Only 70% of the time it works, not all the time. It’s a really tremendous scent, it’s one of those ones. You know when, well, you’ve never been a guy right?
I haven’t!
But all guys will know this... and you will have had this effect on guys, you actually smell quite nice today I might add!
Thank you very much!
So you’ll be chilling with a group of guys, right, and then a woman will walk past and none of the guys may have looked at that woman, ‘cause she might have been dressed down that day or whatever, and then she gets like 10 seconds past the dudes and then her scent will just hit every single one of those dudes [claps], and all of us think the same word... ‘Wifey’!
Haha!
I used to be like ‘how come guys can’t have that effect’?! But that’s perfumes man, they hit you when a person walks down the road.

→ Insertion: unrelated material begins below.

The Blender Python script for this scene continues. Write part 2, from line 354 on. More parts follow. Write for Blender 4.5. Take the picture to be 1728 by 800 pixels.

And you remember those smells.
Yeah ‘cause a scent is just memories. I got to the age of about 13 and was like ‘I don’t like aftershaves they’re all so strong’. What scientist is making these aftershaves... that scientist can’t even get any girls himself, he has no luck.
He’s probably just jealous like ‘none of these other guys are getting the ladies if I can’t!’
Exactly and so they just make these horrible scents and sell them to Lynx. Not that Lynx has a horrible scent but I’m just saying... I just don’t like those smells! I like smells that make me do this... [Sings] Oooooh yeah! Babooshka babooshka ay ya! I like scents that make me feel like Kate Bush. I like those scents. What did Jay-Z say on ‘Watch The Throne’: [sings] ‘No cheap cologne, whenever I tshh tshh, success never smelled so sweet.’ So there’s an exclusive for you! I only wear perfume.
Thank you Jeymes it was really nice to meet you!
And you! It’s my pleasure, The Guestlist Network.